**Task details:** Reproduce the listing below exactly, beginning with its first line and ending with the line that holds "COL = S.collection"; pictures are not part of the copy.

[start Given material]

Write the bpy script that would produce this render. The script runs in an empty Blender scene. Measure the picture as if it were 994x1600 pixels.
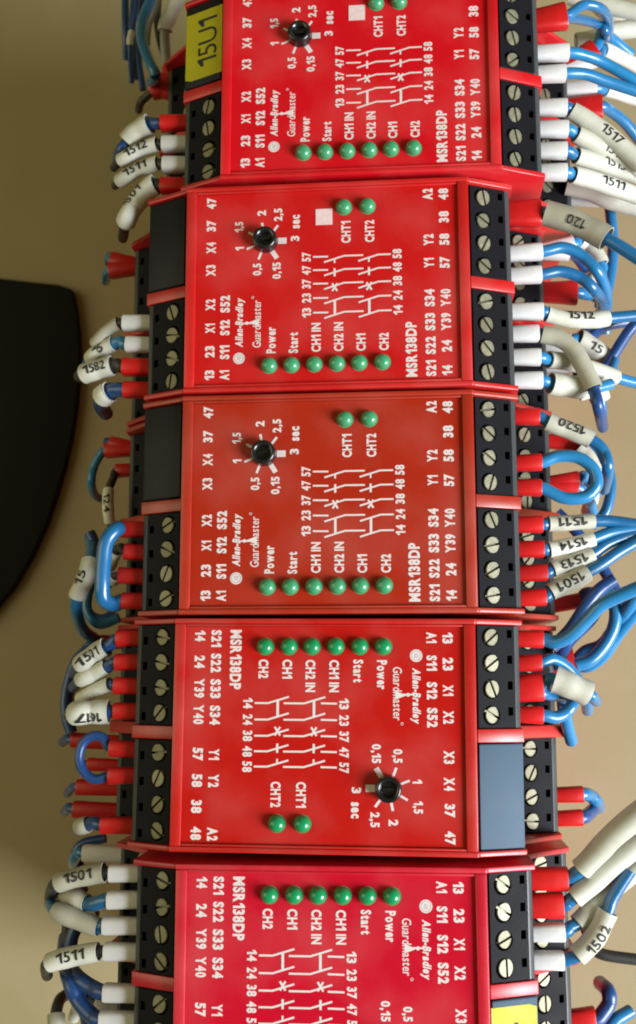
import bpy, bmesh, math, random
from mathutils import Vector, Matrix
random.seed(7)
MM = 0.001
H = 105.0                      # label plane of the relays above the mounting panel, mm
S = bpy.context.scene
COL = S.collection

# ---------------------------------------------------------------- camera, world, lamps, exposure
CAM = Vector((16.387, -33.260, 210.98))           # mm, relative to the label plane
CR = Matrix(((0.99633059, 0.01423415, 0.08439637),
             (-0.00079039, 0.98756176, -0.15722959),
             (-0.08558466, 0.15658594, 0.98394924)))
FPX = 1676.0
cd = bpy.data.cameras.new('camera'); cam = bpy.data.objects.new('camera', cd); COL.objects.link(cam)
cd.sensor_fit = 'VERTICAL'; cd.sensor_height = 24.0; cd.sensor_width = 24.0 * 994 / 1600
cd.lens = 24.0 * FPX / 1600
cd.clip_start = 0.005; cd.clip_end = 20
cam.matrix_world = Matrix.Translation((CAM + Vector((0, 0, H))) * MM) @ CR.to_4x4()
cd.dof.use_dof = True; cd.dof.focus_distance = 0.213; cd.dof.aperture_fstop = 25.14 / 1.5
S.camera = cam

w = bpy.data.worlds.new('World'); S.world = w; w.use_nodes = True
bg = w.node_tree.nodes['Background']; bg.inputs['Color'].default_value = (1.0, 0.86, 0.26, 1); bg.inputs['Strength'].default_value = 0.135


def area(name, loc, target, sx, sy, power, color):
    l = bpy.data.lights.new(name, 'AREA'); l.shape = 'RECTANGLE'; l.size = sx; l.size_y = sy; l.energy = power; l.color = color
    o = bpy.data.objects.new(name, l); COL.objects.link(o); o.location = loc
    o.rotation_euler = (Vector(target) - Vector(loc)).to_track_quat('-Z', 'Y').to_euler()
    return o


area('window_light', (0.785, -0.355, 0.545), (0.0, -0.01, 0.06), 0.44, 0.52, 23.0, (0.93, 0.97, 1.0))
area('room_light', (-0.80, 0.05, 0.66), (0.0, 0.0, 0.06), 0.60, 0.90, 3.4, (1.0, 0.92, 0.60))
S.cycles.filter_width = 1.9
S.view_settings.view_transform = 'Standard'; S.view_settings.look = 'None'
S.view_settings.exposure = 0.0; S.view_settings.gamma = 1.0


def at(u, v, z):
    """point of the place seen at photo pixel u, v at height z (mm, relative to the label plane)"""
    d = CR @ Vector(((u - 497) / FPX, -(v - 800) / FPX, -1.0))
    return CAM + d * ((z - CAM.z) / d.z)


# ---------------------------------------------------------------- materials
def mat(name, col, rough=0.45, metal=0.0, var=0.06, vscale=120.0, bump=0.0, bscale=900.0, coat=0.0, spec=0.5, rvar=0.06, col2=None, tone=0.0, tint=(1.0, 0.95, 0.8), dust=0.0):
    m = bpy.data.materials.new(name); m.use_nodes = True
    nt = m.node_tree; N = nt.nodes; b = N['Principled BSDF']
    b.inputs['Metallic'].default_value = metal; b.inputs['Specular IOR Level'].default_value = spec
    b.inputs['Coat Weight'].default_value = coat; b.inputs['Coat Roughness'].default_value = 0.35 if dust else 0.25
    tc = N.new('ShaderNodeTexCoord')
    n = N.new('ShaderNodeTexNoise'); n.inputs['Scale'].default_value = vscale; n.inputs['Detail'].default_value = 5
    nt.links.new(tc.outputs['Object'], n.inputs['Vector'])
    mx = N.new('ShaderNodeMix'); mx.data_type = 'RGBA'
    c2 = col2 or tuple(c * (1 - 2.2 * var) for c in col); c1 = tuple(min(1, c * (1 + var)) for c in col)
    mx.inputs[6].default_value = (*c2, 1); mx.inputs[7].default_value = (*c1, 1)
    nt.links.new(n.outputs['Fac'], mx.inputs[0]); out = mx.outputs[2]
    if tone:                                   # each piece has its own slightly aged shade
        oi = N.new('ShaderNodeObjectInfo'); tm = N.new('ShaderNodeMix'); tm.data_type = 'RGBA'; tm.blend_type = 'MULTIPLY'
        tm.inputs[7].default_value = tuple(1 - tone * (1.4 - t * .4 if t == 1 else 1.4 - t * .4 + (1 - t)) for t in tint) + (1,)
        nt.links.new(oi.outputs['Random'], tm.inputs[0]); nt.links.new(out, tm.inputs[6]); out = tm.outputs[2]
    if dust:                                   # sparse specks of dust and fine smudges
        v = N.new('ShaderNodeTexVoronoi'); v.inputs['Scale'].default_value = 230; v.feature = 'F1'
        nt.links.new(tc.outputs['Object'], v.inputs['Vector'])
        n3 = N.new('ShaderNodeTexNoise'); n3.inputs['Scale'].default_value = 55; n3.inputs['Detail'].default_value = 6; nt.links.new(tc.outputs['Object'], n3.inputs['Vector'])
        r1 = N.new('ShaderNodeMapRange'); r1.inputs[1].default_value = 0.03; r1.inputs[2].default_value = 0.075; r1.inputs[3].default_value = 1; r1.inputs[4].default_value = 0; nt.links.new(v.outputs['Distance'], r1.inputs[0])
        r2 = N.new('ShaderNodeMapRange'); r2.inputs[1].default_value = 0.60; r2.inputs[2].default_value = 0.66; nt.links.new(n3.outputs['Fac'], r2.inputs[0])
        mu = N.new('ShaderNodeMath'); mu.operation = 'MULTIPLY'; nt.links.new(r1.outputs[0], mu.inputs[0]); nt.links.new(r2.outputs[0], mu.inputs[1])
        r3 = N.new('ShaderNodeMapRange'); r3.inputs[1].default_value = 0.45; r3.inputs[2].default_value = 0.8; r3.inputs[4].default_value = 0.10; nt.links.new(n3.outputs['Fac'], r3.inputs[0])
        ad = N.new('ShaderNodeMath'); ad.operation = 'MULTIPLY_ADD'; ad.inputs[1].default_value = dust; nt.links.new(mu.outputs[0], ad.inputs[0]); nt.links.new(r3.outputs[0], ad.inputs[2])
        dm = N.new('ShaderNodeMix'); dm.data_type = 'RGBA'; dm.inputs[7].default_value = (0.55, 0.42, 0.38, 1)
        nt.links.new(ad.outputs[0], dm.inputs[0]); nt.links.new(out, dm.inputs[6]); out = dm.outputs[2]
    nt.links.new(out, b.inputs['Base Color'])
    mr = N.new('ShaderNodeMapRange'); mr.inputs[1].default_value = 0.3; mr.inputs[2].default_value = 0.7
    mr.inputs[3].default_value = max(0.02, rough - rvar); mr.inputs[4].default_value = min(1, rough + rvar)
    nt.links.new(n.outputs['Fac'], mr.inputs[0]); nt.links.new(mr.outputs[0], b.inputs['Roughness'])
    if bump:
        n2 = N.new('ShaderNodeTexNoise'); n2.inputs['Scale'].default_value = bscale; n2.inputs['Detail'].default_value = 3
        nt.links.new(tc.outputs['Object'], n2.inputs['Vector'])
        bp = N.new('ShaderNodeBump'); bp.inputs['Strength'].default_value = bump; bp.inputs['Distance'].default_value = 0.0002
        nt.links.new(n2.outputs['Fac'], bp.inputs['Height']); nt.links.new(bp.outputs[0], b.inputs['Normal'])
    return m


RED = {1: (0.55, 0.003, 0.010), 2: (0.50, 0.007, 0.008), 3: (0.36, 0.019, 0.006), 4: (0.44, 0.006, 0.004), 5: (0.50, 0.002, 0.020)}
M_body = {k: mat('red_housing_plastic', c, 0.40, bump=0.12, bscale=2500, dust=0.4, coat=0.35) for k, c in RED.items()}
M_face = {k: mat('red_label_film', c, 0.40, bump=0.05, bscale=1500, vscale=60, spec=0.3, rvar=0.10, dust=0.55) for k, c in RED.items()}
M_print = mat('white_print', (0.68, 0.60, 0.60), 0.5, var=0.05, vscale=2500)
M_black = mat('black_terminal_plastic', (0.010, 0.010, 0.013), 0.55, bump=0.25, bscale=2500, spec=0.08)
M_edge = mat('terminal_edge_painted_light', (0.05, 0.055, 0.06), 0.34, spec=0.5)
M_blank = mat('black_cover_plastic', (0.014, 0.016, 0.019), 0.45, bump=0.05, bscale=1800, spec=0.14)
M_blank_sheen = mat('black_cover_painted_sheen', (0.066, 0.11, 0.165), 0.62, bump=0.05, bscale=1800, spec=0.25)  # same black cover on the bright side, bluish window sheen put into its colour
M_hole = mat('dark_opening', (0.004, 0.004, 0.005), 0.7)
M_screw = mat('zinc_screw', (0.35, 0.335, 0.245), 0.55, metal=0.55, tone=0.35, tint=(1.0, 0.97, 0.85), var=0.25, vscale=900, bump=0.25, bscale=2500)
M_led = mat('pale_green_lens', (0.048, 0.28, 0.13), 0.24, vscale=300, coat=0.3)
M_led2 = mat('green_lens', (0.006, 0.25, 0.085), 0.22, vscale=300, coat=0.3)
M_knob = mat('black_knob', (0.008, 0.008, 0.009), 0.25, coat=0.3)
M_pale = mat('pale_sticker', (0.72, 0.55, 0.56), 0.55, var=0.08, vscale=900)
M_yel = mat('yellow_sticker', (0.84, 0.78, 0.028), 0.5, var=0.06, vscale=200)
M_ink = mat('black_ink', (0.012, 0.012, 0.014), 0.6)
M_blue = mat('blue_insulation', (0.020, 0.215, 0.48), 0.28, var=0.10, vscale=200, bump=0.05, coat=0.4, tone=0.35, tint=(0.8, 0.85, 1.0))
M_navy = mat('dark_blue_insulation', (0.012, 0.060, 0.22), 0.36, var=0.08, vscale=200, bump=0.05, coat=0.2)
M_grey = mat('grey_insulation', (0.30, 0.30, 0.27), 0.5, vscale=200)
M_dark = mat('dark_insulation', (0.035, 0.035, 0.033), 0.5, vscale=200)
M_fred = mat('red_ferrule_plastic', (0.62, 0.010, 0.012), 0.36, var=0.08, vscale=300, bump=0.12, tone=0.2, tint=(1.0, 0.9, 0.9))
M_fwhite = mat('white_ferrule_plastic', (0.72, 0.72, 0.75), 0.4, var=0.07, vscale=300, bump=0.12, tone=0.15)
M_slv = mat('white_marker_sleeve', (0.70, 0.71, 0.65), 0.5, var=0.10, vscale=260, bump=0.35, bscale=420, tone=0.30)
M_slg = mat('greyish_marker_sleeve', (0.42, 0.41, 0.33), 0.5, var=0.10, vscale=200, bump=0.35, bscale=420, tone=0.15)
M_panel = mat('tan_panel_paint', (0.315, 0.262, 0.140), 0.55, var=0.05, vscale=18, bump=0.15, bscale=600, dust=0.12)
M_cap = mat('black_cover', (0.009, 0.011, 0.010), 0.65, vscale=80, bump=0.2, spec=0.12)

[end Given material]

**Answer to this problem:**
Write the bpy script that would produce this render. The script runs in an empty Blender scene. Measure the picture as if it were 994x1600 pixels.
import bpy, bmesh, math, random
from mathutils import Vector, Matrix
random.seed(7)
MM = 0.001
H = 105.0                      # label plane of the relays above the mounting panel, mm
S = bpy.context.scene
COL = S.collection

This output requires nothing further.